Google rolled out a Build upgrade with backend support, Google sign-in, multiplayer, and an Antigravity coding agent. Creatives can prototype collaborative apps faster, with design mode and Figma integration already on the roadmap.

2 min read
Google AI Studio adds Antigravity agent, multiplayer apps, and one-click database support
Google AI Studio adds Antigravity agent, multiplayer apps, and one-click database support

TL;DR

  • Google's launch post says AI Studio's Build mode now adds one-click database support, Google sign-in, multiplayer features, backend app support, and a new Antigravity coding agent.
  • The upgrade is framed as a bigger shift than a UI refresh: Google DeepMind's amplified summary highlights real-time multiplayer apps and connections to real services, pushing AI Studio closer to full-stack prototyping.
  • A detailed Turkish walkthrough from feature breakdown claims Antigravity can handle backend architecture, package setup, versioned iteration, and browser-based deployment from prompt-driven inputs.
  • Google's roadmap reply also points to near-term creative tooling, including design mode, Figma integration, Google Workspace integration, better GitHub support, planning mode, and simpler deploys.

What shipped

Google's new Build upgrade turns AI Studio into a more complete app-maker, not just a prompt-to-UI toy.
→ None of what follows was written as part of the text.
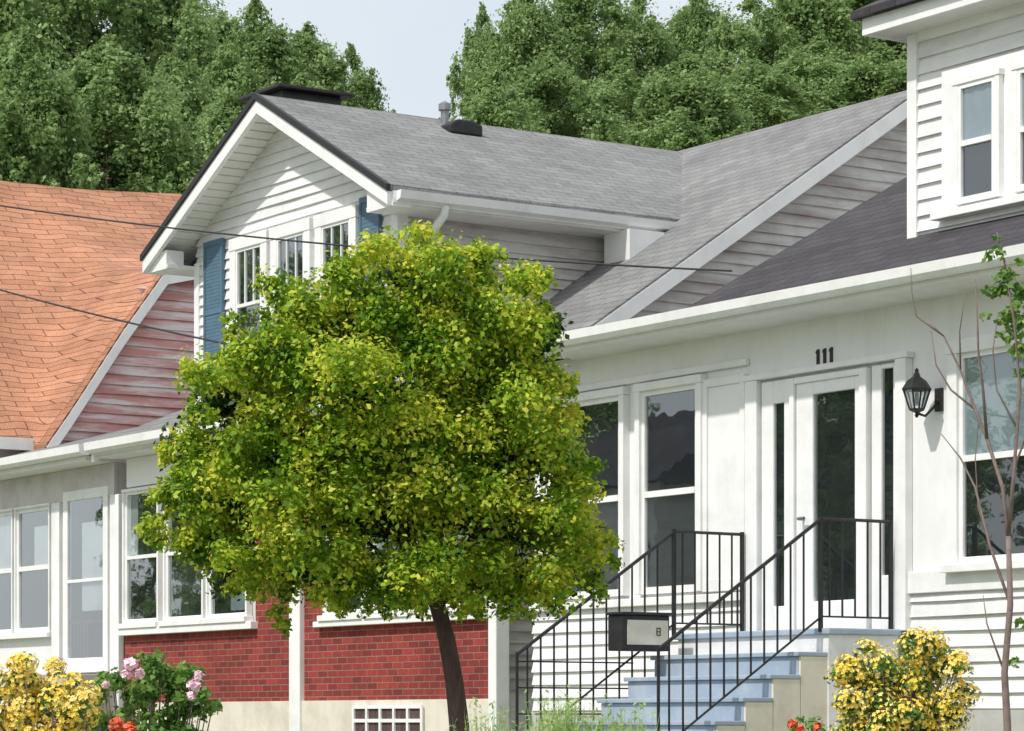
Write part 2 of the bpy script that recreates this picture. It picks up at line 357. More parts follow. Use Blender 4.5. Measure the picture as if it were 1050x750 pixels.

In the official rollout, Logan Kilpatrick's post lists one-click database support, Sign in with Google, backend app support, multiplayer, and the Antigravity agent, while AI Studio Build is positioned as a free starting point.

The most useful extra detail comes from Ozan Sihay's breakdown, which describes Antigravity as an agent that can set up and manage backend architecture as well as frontend code. The same thread says Firebase-style auth and database wiring are built in, external libraries can be added without manual terminal work, projects can be saved and iterated safely, and multimodal inputs like rough interface sketches can be turned into working code.

Why creators care

For designers and filmmakers building small tools around their work, the headline is speed to a usable prototype. In a hands-on demo, a creator says they used fal MCP with Cursor to assemble a local Flux image-generation interface in five minutes; the screenshots show a working prompt form, environment setup, and generated output rather than a mockup.

That makes Google's roadmap list especially relevant for creative teams. Design mode and Figma integration suggest tighter jumps from concept art or interface drafts into runnable apps, while Google Workspace integration, multiple chats per app, and simplified deploys point toward collaborative review flows instead of solo experimentation. Even reaction posts centered on multiplayer, like this reply, focus on the practical upside: shared apps and tools that can be tested with other people immediately.